The General and the Jaguar Excerpt

< Back

PERSHING’S HUNT FOR PANCHO VILLA: A TRUE STORY OF REVOLUTION AND REVENGE

When the soldiers saw the yellow lights of the ranch house, they were seized with hunger. Sometimes they lived for two or three days on a handful of parched corn, and the thought of well-cooked beef and hot green chiles stimulated their dormant hunger pangs. Still, they did not dare spur their tired mounts past the erect back of the colonel and continued to follow him down the hill.

The troops traveled mostly at night, wrapped in their serapes and sunk deep into their saddles, the clink of bridles and the occasional ping of a horseshoe the only sounds on the trail. By restricting their movements to darkness, the soldiers were able to evade the watchful eyes of their enemies, but the cold marches had sapped their strength. Once the sun rose and fell upon their faces, the men slipped into jittery, colorless dreams on the backs of their moving animals. The heat soon brought its own misery: the chafe of rotting clothes and the unbearable itch of unwashed bodies. They were tortured by lice, by mysterious rashes, by abscesses and pimples that covered their buttocks, their groins, their backs. Some were scarred with smallpox, others with poorly healed wounds. They had grown listless and numb, except for the buzz of anger deep in their brains. The ponies and mules suffered, too. White worms bored into their withers and their backs were covered with sores that oozed and spread each evening when the blankets were removed. The little animals did not cling to life and often died with a quick sigh, collapsing under their riders along the frigid mountain passes or in the alkali dust of the desert. While their bodies were still warm, they were butchered and their meat strapped onto the saddles.

Picking their way down the slope, the soldiers leaned back on their mounts to less the strain on the front legs of the ponies. Gray palomas whirred u in front of their faces and all around them were loose treacherous rocks and the thorny pull of cactus and mesquite. With dusk came a penetrating cold, but it was early spring and a blue light still lingered in the sky. Mountains curled along the horizon, fields lay waiting for crops and crows exploded from the thickening branches of cottonwood trees, their ragged cries accentuating the stillness of the land.

Drawing near the ranch house, the soldiers could see a young woman, her soft, brown hair tucked up in a dust cap, moving back and forth in the window. They smelled animals dozing in their straw stalls, a tank of drip water and food; something hot and bubbling on the stove  — beans probably, seasoned with a few hunks of last winter’s pork, and cornbread or biscuits in the oven. Once again, hunger gripped them.

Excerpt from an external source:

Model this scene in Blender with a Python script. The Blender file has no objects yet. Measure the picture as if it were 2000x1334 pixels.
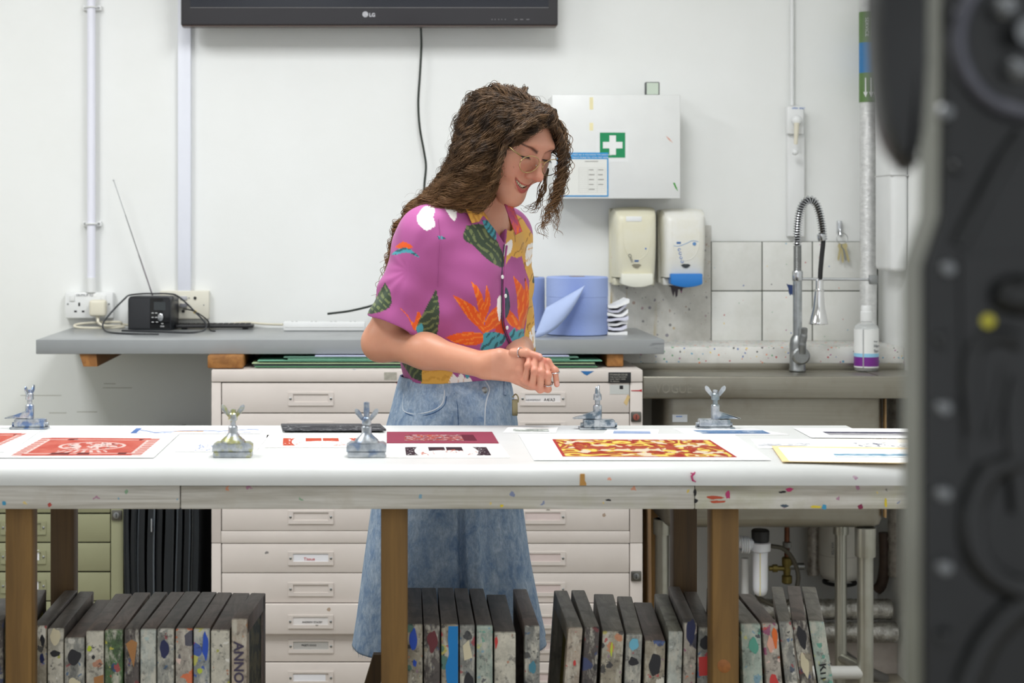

Colonel Nicolás Fernández dismounted from his horse and walked across the courtyard, passing a small adobe dwelling where the hired help lived, and headed for the main house. He was six feet tall and thin, with fine, almost delicate features and deep-set gray eyes inherited from German ancestors who had settled in Mexico in the seventeenth century. He wore a khaki uniform, leather leggings that came up over the knees, and on the front of his battered hat was a bronze insignia the size of a silver dollar with the word Dorado inscribed in the middle. Though his clothing was dirty and his face hollow with fatigue, he was a commanding presence. He stamped the dust from his boots and knocked.